TASK STATEMENT: Copy exactly, and only, the lines between the start of the entries below and the line containing "scn.camera = cam", both inclusive. Omit pictures.

EXERCISE MATERIALS:
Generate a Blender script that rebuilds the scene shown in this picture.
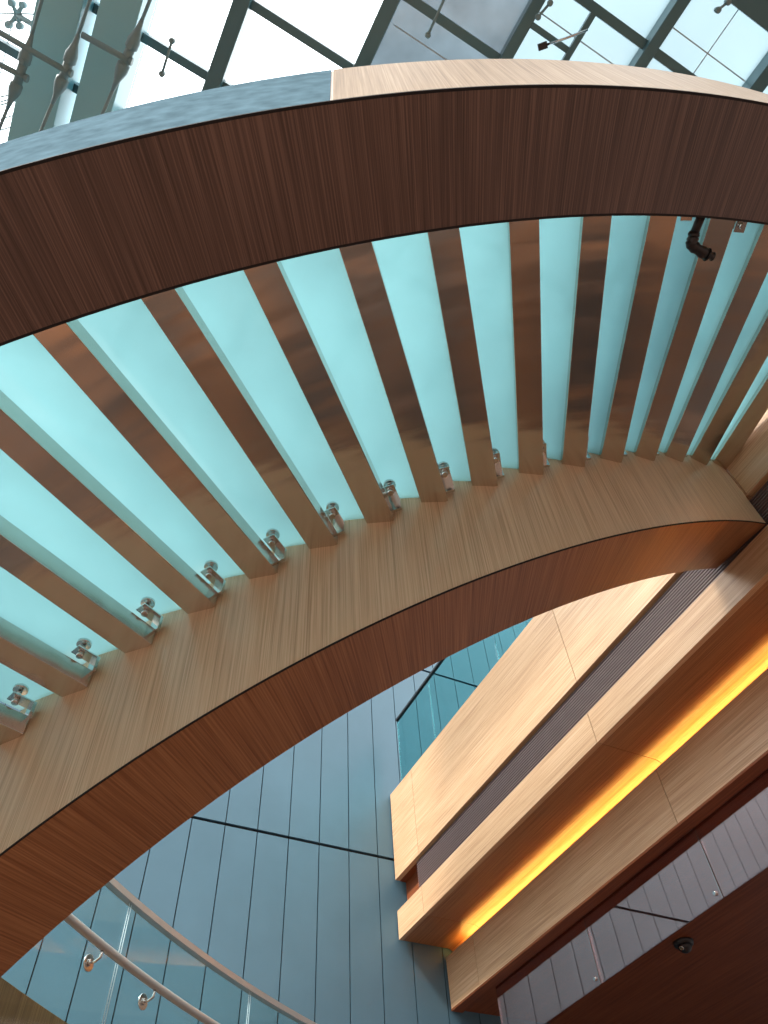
import bpy, math, random
from mathutils import Vector, Matrix

for o in list(bpy.data.objects):
    bpy.data.objects.remove(o)
scn = bpy.context.scene
COL = scn.collection
EYE = 1.6                                   # eye height above the hall floor (m)

# ------------------------------------------------------------------ camera
RIGHT = Vector((0.996699777, 0.0657035045, -0.0476718388))
DOWN = Vector((-0.0811760723, 0.806723785, -0.585326559))
FWD = Vector((0.0, 0.587264663, 0.809394969))
cam_d = bpy.data.cameras.new('camera')
cam = bpy.data.objects.new('camera', cam_d)
COL.objects.link(cam)
mw = Matrix.Identity(4)
for i in range(3):
    mw[i][0], mw[i][1], mw[i][2] = RIGHT[i], -DOWN[i], -FWD[i]
mw[2][3] = EYE
cam.matrix_world = mw
cam_d.sensor_fit = 'AUTO'
cam_d.sensor_width = 36.0
cam_d.lens = 732.33 / 1024 * 36.0
cam_d.clip_start = 0.02
cam_d.clip_end = 200
scn.camera = cam

# ------------------------------------------------------------------ view, sky, sun
scn.view_settings.view_transform = 'Standard'
scn.view_settings.look = 'None'
scn.view_settings.gamma = 1.0
scn.view_settings.use_curve_mapping = False
scn.view_settings.exposure = 0.1
SKY_TOP, SKY_LOW = 3.9, 0.25
world = bpy.data.worlds.new('overcast_sky')
scn.world = world
world.use_nodes = True
wn, wl = world.node_tree.nodes, world.node_tree.links
wn.clear()
w_out = wn.new('ShaderNodeOutputWorld')
w_bg = wn.new('ShaderNodeBackground')
w_tc = wn.new('ShaderNodeTexCoord')
w_sep = wn.new('ShaderNodeSeparateXYZ')
w_mr = wn.new('ShaderNodeMapRange')
w_mr.inputs['From Min'].default_value = -0.02
w_mr.inputs['From Max'].default_value = 0.7
w_mr.inputs['To Min'].default_value = SKY_LOW
w_mr.inputs['To Max'].default_value = SKY_TOP
w_bg.inputs['Color'].default_value = (0.97, 0.99, 1.0, 1)
wl.new(w_tc.outputs['Generated'], w_sep.inputs[0])
wl.new(w_sep.outputs['Z'], w_mr.inputs['Value'])
wl.new(w_mr.outputs[0], w_bg.inputs['Strength'])
wl.new(w_bg.outputs[0], w_out.inputs[0])

sun_d = bpy.data.lights.new('sun', 'SUN')
sun_d.energy = 6.8
sun_d.angle = math.radians(7)
sun_d.color = (1.0, 0.95, 0.88)
sun = bpy.data.objects.new('sun', sun_d)
COL.objects.link(sun)
sun.rotation_euler = Vector((0.52, 0.45, -0.73)).to_track_quat('-Z', 'Y').to_euler()

# ------------------------------------------------------------------ helpers
def tag(o, label=None, cat=None, group=None, kind=None):
    if label: o['label'] = label
    if cat: o['category'] = cat
    if group: o['group'] = group
    if kind: o['kind'] = kind
    return o

def empty(name, loc=(0, 0, 0), label=None, cat=None, group=None):
    o = bpy.data.objects.new(name, None)
    COL.objects.link(o)
    o.location = Vector(loc)
    o.empty_display_size = 0.1
    return tag(o, label, cat, group)

class MB:
    """collects faces with UVs (u along the grain, v across it)"""
    def __init__(self):
        self.v, self.f, self.uv, self.sm = [], [], [], []
    def face(self, pts, uvs=None, smooth=False):
        i = len(self.v)
        self.v += [Vector(p) for p in pts]
        self.f.append(list(range(i, i + len(pts))))
        if uvs is None:
            p0 = Vector(pts[0]); a = (Vector(pts[1]) - p0)
            L = a.length or 1.0
            a = a / L
            n = a.cross(Vector(pts[-1]) - p0)
            b = n.cross(a).normalized() if n.length > 1e-9 else Vector((0, 0, 1))
            uvs = [((Vector(p) - p0).dot(a), (Vector(p) - p0).dot(b)) for p in pts]
        self.uv.append(uvs)
        self.sm.append(smooth)
    def box8(self, lo, hi, uva=None):
        """lo, hi: 4 corner loops (bottom, top); grain follows edge 0-1"""
        L, H = [Vector(p) for p in lo], [Vector(p) for p in hi]
        ax = (L[1] - L[0]); ln = ax.length or 1; ax = ax / ln
        def q(pts):
            nrm = (Vector(pts[1]) - Vector(pts[0])).cross(Vector(pts[2]) - Vector(pts[0]))
            if nrm.length < 1e-12: return
            nrm.normalize()
            b = nrm.cross(ax)
            if b.length < 0.3:
                b = (L[3] - L[0]).normalized(); a = nrm.cross(b)
            else:
                b.normalize(); a = ax
            if uva is not None: b, a = a, b
            off = (sum(L[0]) * 0.37) % 5
            self.face(pts, [(Vector(p).dot(a) + off, Vector(p).dot(b) + off) for p in pts])
        q([L[3], L[2], L[1], L[0]]); q(H)
        for i in range(4):
            j = (i + 1) % 4
            q([L[i], L[j], H[j], H[i]])
    def obox(self, o, ax, ay, az, x0, x1, y0, y1, z0, z1, uva=None):
        o, ax, ay, az = Vector(o), Vector(ax), Vector(ay), Vector(az)
        P = lambda x, y, z: o + ax * x + ay * y + az * z
        self.box8([P(x0, y0, z0), P(x1, y0, z0), P(x1, y1, z0), P(x0, y1, z0)],
                  [P(x0, y0, z1), P(x1, y0, z1), P(x1, y1, z1), P(x0, y1, z1)], uva)
    def tube(self, pts, r, seg=10, caps=True, r_end=None):
        pts = [Vector(p) for p in pts]
        n = len(pts)
        rings = []
        up = None
        s = 0.0
        for i, p in enumerate(pts):
            d = (pts[min(i + 1, n - 1)] - pts[max(i - 1, 0)]).normalized()
            if up is None:
                up = Vector((0, 0, 1)) if abs(d.z) < 0.9 else Vector((1, 0, 0))
            a = d.cross(up).normalized(); b = a.cross(d).normalized(); up = b
            rr = r[i] if isinstance(r, (list, tuple)) else r
            if i: s += (p - pts[i - 1]).length
            rings.append(([p + (a * math.cos(t) + b * math.sin(t)) * rr for t in [2 * math.pi * k / seg for k in range(seg)]], s))
        for i in range(n - 1):
            A, sa = rings[i]; B, sb = rings[i + 1]
            for k in range(seg):
                m = (k + 1) % seg
                self.face([A[k], A[m], B[m], B[k]], [(sa, k * .01), (sa, k * .01 + .01), (sb, k * .01 + .01), (sb, k * .01)], True)
        if caps:
            self.face(list(reversed(rings[0][0]))); self.face(rings[-1][0])
    def disc(self, c, axis, r, h, seg=20, bevel=0.0):
        c, ax = Vector(c), Vector(axis).normalized()
        if bevel:
            self.tube([c, c + ax * 0.0001, c + ax * (h - bevel), c + ax * h], [r * .98, r, r, r - bevel], seg)
        else:
            self.tube([c, c + ax * h], r, seg)
    def build(self, name, mat, parent=None, merge=True):
        me = bpy.data.meshes.new(name)
        me.from_pydata([tuple(v) for v in self.v], [], self.f)
        uvl = me.uv_layers.new(name='UVMap')
        k = 0
        for poly, uvs, sm in zip(me.polygons, self.uv, self.sm):
            poly.use_smooth = sm
            for j in range(len(uvs)):
                uvl.data[k].uv = uvs[j]; k += 1
        if merge:
            import bmesh
            bm = bmesh.new(); bm.from_mesh(me)
            bmesh.ops.remove_doubles(bm, verts=bm.verts, dist=1e-5)
            bmesh.ops.recalc_face_normals(bm, faces=bm.faces)
            bm.to_mesh(me); bm.free()
        me.materials.append(mat)
        o = bpy.data.objects.new(name, me)
        COL.objects.link(o)
        if parent is not None:
            o.parent = parent
            me.transform(Matrix.Translation(-world_loc(parent)))
        return o

def world_loc(o):
    v = Vector((0, 0, 0))
    while o is not None:
        v += o.location; o = o.parent
    return v

def Z(x, y, z):                              # heights are measured from the eye
    return Vector((x, y, z + EYE))

# ------------------------------------------------------------------ materials
def new_mat(name):
    m = bpy.data.materials.new(name); m.use_nodes = True
    nt = m.node_tree; nt.nodes.clear()
    out = nt.nodes.new('ShaderNodeOutputMaterial')
    return m, nt.nodes, nt.links, out

def pbsdf(nodes, color=(.5, .5, .5), rough=.5, metal=0., coat=0., spec=.5):
    b = nodes.new('ShaderNodeBsdfPrincipled')
    b.inputs['Base Color'].default_value = (*color, 1)
    b.inputs['Roughness'].default_value = rough
    b.inputs['Metallic'].default_value = metal
    b.inputs['Coat Weight'].default_value = coat
    b.inputs['Coat Roughness'].default_value = .18
    b.inputs['Specular IOR Level'].default_value = spec
    return b

def simple(name, color, rough=.5, metal=0., coat=0., noise=0.0, nscale=8.0, bump=0.0, spec=.5):
    m, n, l, out = new_mat(name)
    b = pbsdf(n, color, rough, metal, coat, spec)
    if noise or bump:
        tc = n.new('ShaderNodeTexCoord'); t = n.new('ShaderNodeTexNoise')
        t.inputs['Scale'].default_value = nscale; t.inputs['Detail'].default_value = 4
        l.new(tc.outputs['Object'], t.inputs['Vector'])
        if noise:
            r = n.new('ShaderNodeValToRGB')
            r.color_ramp.elements[0].position = .3; r.color_ramp.elements[1].position = .7
            r.color_ramp.elements[0].color = (*[c * (1 - noise) for c in color], 1)
            r.color_ramp.elements[1].color = (*[min(1, c * (1 + noise)) for c in color], 1)
            l.new(t.outputs['Fac'], r.inputs[0]); l.new(r.outputs[0], b.inputs['Base Color'])
        if bump:
            bp = n.new('ShaderNodeBump'); bp.inputs['Strength'].default_value = bump; bp.inputs['Distance'].default_value = .01
            l.new(t.outputs['Fac'], bp.inputs['Height']); l.new(bp.outputs[0], b.inputs['Normal'])
    l.new(b.outputs[0], out.inputs[0])
    return m

def wood(name, dark, mid, light, across=95.0, along=1.3, rough=.38, coat=.12, spec=.5):
    """straight-grained veneer; UV.x runs along the grain, UV.y across it, both in metres"""
    m, n, l, out = new_mat(name)
    uv = n.new('ShaderNodeUVMap'); uv.uv_map = 'UVMap'
    def nz(sx, sy, det, rgh=.6):
        mp = n.new('ShaderNodeMapping'); mp.inputs['Scale'].default_value = (sx, sy, 1)
        t = n.new('ShaderNodeTexNoise'); t.noise_dimensions = '2D'
        t.inputs['Scale'].default_value = 1; t.inputs['Detail'].default_value = det; t.inputs['Roughness'].default_value = rgh
        l.new(uv.outputs[0], mp.inputs[0]); l.new(mp.outputs[0], t.inputs['Vector'])
        return t
    fine, mid_n, broad = nz(along, across, 4), nz(along * .4, across * .22, 3), nz(.9, 3.0, 2)
    a = n.new('ShaderNodeMath'); a.operation = 'MULTIPLY_ADD'; a.inputs[1].default_value = .62
    b_ = n.new('ShaderNodeMath'); b_.operation = 'MULTIPLY_ADD'; b_.inputs[1].default_value = .26
    c_ = n.new('ShaderNodeMath'); c_.operation = 'MULTIPLY'; c_.inputs[1].default_value = .12
    l.new(broad.outputs['Fac'], c_.inputs[0])
    l.new(mid_n.outputs['Fac'], b_.inputs[0]); l.new(c_.outputs[0], b_.inputs[2])
    l.new(fine.outputs['Fac'], a.inputs[0]); l.new(b_.outputs[0], a.inputs[2])
    r = n.new('ShaderNodeValToRGB'); e = r.color_ramp.elements
    e[0].position = .34; e[0].color = (*dark, 1)
    e[1].position = .66; e[1].color = (*light, 1)
    k = e.new(.5); k.color = (*mid, 1)
    l.new(a.outputs[0], r.inputs[0])
    b = pbsdf(n, mid, rough, 0, coat, spec)
    l.new(r.outputs[0], b.inputs['Base Color'])
    bp = n.new('ShaderNodeBump'); bp.inputs['Strength'].default_value = .12; bp.inputs['Distance'].default_value = .002
    l.new(fine.outputs['Fac'], bp.inputs['Height']); l.new(bp.outputs[0], b.inputs['Normal'])
    l.new(b.outputs[0], out.inputs[0])
    return m

def brushed(name, color, rough=.3, wave=.25):
    m, n, l, out = new_mat(name)
    uv = n.new('ShaderNodeUVMap'); uv.uv_map = 'UVMap'
    b = pbsdf(n, color, rough, 1.0)
    mp = n.new('ShaderNodeMapping'); mp.inputs['Scale'].default_value = (5.0, .9, 1)
    w = n.new('ShaderNodeTexNoise'); w.noise_dimensions = '2D'; w.inputs['Scale'].default_value = 1; w.inputs['Detail'].default_value = 1.5
    l.new(uv.outputs[0], mp.inputs[0]); l.new(mp.outputs[0], w.inputs['Vector'])
    mp2 = n.new('ShaderNodeMapping'); mp2.inputs['Scale'].default_value = (200, 3, 1)
    f = n.new('ShaderNodeTexNoise'); f.noise_dimensions = '2D'; f.inputs['Scale'].default_value = 1; f.inputs['Detail'].default_value = 2
    l.new(uv.outputs[0], mp2.inputs[0]); l.new(mp2.outputs[0], f.inputs['Vector'])
    r = n.new('ShaderNodeMapRange'); r.inputs['To Min'].default_value = rough - .03; r.inputs['To Max'].default_value = rough + .04
    l.new(f.outputs['Fac'], r.inputs['Value']); l.new(r.outputs[0], b.inputs['Roughness'])
    bp = n.new('ShaderNodeBump'); bp.inputs['Strength'].default_value = wave; bp.inputs['Distance'].default_value = .03
    l.new(w.outputs['Fac'], bp.inputs['Height']); l.new(bp.outputs[0], b.inputs['Normal'])
    l.new(b.outputs[0], out.inputs[0])
    return m

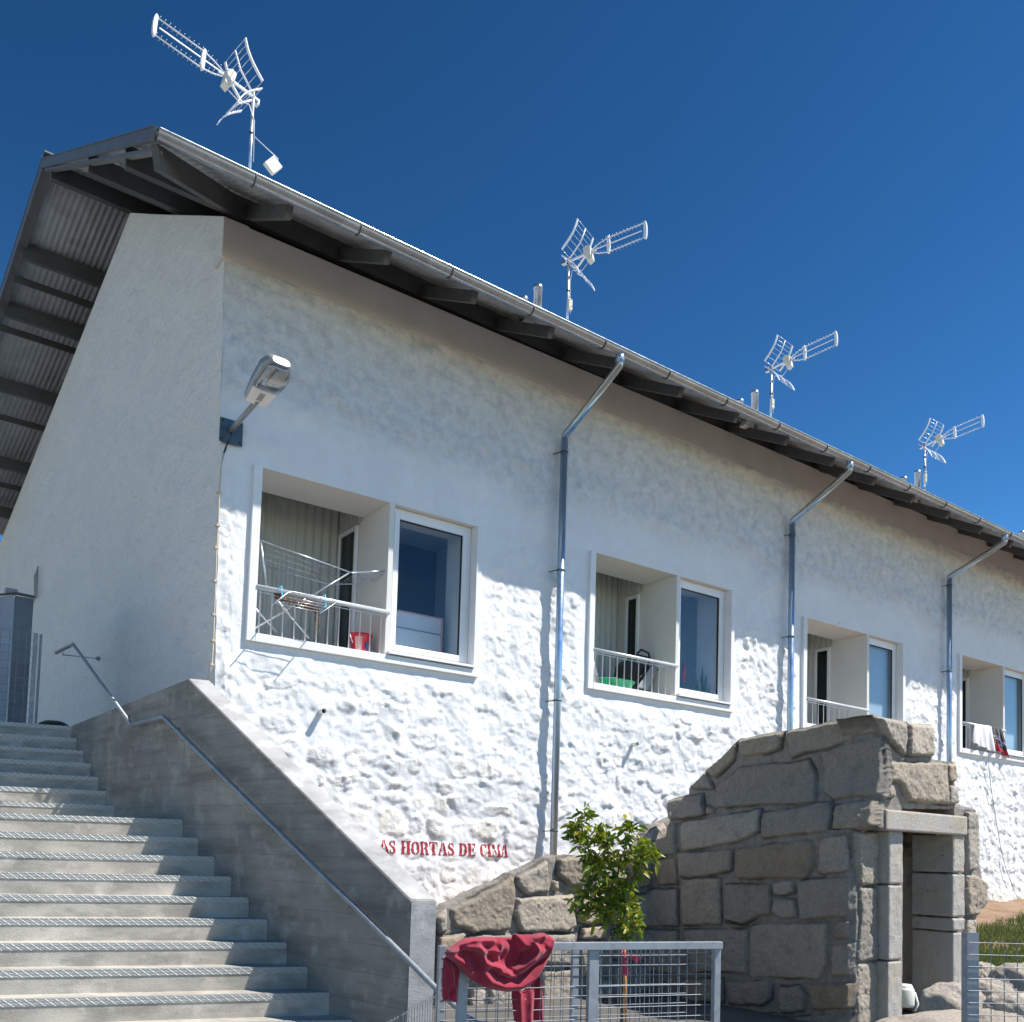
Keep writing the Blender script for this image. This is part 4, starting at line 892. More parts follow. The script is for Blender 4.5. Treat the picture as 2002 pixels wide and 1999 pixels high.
# retaining wall between stair and hut
def W5(P): return [(float(q[0]), float(q[2])) for q in (PY(*z5(*p), YW_) for p in P)]
ret = [[(705, 800), (750, 765), (748, 880), (705, 895)], [(770, 770), (1110, 590), (1115, 700), (1085, 880), (900, 895), (800, 860)], [(1130, 590), (1300, 500), (1310, 670), (1180, 690), (1130, 640)],
       [(1355, 490), (1480, 485), (1500, 640), (1420, 640), (1350, 580)], [(1130, 710), (1435, 685), (1438, 860), (1390, 890), (1150, 890), (1118, 800)], [(1325, 610), (1355, 610), (1350, 665), (1325, 660)],
       [(1450, 690), (1600, 680), (1620, 830), (1500, 850), (1455, 830)], [(1500, 490), (1640, 500), (1700, 560), (1740, 650), (1520, 640)], [(705, 905), (860, 900), (800, 1000), (705, 1010)], [(1480, 870), (1620, 850), (1610, 930), (1470, 930)],
       [(1640, 690), (1850, 680), (1850, 860), (1650, 850)], [(1720, 500), (1850, 480), (1850, 640), (1760, 650)], [(1780, 440), (1850, 350), (1930, 300), (1930, 430), (1850, 470)], [(1650, 880), (1880, 880), (1880, 1050), (1650, 1040)],
       [(880, 910), (1100, 905), (1100, 1050), (890, 1060)], [(1120, 905), (1440, 900), (1440, 1060), (1130, 1070)], [(705, 1030), (860, 1020), (860, 1200), (705, 1200)], [(880, 1180), (960, 1200), (940, 1420), (870, 1420)],
       [(880, 1080), (1250, 1090), (1250, 1160), (890, 1165)], [(980, 1190), (1250, 1180), (1250, 1400), (975, 1400)], [(1270, 1100), (1440, 1090), (1480, 1280), (1270, 1290)], [(1270, 1310), (1500, 1300), (1500, 1500), (1270, 1500)], [(1460, 950), (1630, 950), (1630, 1120), (1480, 1130)], [(1650, 1070), (1880, 1070), (1880, 1250), (1650, 1250)], [(1510, 1150), (1630, 1150), (1640, 1400), (1520, 1400)], [(705, 1220), (855, 1220), (850, 1500), (705, 1500)], [(860, 1440), (1250, 1430), (1250, 1560), (860, 1560)], [(1660, 1270), (1900, 1270), (1900, 1500), (1660, 1500)]]
rout = [(600, 830), (700, 790), (760, 748), (930, 660), (1115, 578), (1310, 485), (1350, 478), (1730, 480), (1760, 470), (1850, 340), (1935, 295), (2000, 260), (2000, 1700), (600, 1700)]
rw = masonry('retaining_wall', lambda U, W_, H: np.stack([U, YW_-H, W_], -1), [W5(P) for P in ret], W5(rout), .0135, None, (0, .14, 0), 400, .065)
tag(rw, 'low sunlit granite block wall with thick mortar joints behind the mesh fence', 'wall')

# ------------------------------------------------------------------ boulders, grass and the right-hand fence
def boulder(c, r, sq, seed, label):
    rs_ = np.random.RandomState(seed); n = 40
    th, ph = np.meshgrid(np.linspace(0, math.pi, n+1), np.arange(2*n)*math.pi/n, indexing='ij')
    d = np.stack([np.sin(th)*np.cos(ph), np.sin(th)*np.sin(ph), np.cos(th)], -1); p = np.sign(d)*np.abs(d)**.72
    k = 1+.22*fbm(d[..., 0]*1.6+d[..., 2]+seed, d[..., 1]*1.6-d[..., 2], 500+seed, 3)+.07*fbm(d[..., 0]*6+seed, d[..., 1]*6+d[..., 2]*6, 520+seed, 3)
    vs = (V(c)+p*V(sq)*r*k[..., None]).reshape(-1, 3)
    fs = [(i*2*n+j, i*2*n+(j+1) % (2*n), (i+1)*2*n+(j+1) % (2*n), (i+1)*2*n+j) for i in range(n) for j in range(2*n)]
    o = fastmesh('boulder', vs, np.array(fs), MT['boulder'], None, True, dict(tone=np.full(len(vs), rs_.uniform(1.0, 1.25)), mortar=np.zeros(len(vs)), warm=np.full(len(vs), rs_.rand()*.3)))
    tag(o, label, 'boulder', 'rubble stones in front of the hut'); return o
MT['boulder'] = MT['granite']
bl = [((1835, 2052), 4.9, .30, (1.5, .8, .62), 'long pale sunlit boulder at the bottom edge below the hut doorway'),
      ((1868, 1985), 5.6, .24, (.95, .7, .72), 'rounded sunlit boulder just left of the right fence post'),
      ((1925, 1965), 5.9, .22, (.9, .7, .75), 'boulder directly behind the right fence post'),
      ((1917, 1925), 6.8, .17, (.75, .6, .9), 'pale pointed boulder just right of the fence post with grass beside it'),
      ((1990, 1935), 6.6, .22, (1.1, .7, .75), 'pale boulder at the right edge behind the mesh'),
      ((1985, 1985), 5.2, .17, (1.0, .8, .7), 'darker boulder low behind the mesh near the right edge'),
      ((1945, 2020), 4.6, .17, (1.1, .8, .6), 'small boulder at the foot of the right fence post')]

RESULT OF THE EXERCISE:
Generate a Blender script that rebuilds the scene shown in this picture.
import bpy, math, random
from mathutils import Vector, Matrix

for o in list(bpy.data.objects):
    bpy.data.objects.remove(o)
scn = bpy.context.scene
COL = scn.collection
EYE = 1.6                                   # eye height above the hall floor (m)

# ------------------------------------------------------------------ camera
RIGHT = Vector((0.996699777, 0.0657035045, -0.0476718388))
DOWN = Vector((-0.0811760723, 0.806723785, -0.585326559))
FWD = Vector((0.0, 0.587264663, 0.809394969))
cam_d = bpy.data.cameras.new('camera')
cam = bpy.data.objects.new('camera', cam_d)
COL.objects.link(cam)
mw = Matrix.Identity(4)
for i in range(3):
    mw[i][0], mw[i][1], mw[i][2] = RIGHT[i], -DOWN[i], -FWD[i]
mw[2][3] = EYE
cam.matrix_world = mw
cam_d.sensor_fit = 'AUTO'
cam_d.sensor_width = 36.0
cam_d.lens = 732.33 / 1024 * 36.0
cam_d.clip_start = 0.02
cam_d.clip_end = 200
scn.camera = cam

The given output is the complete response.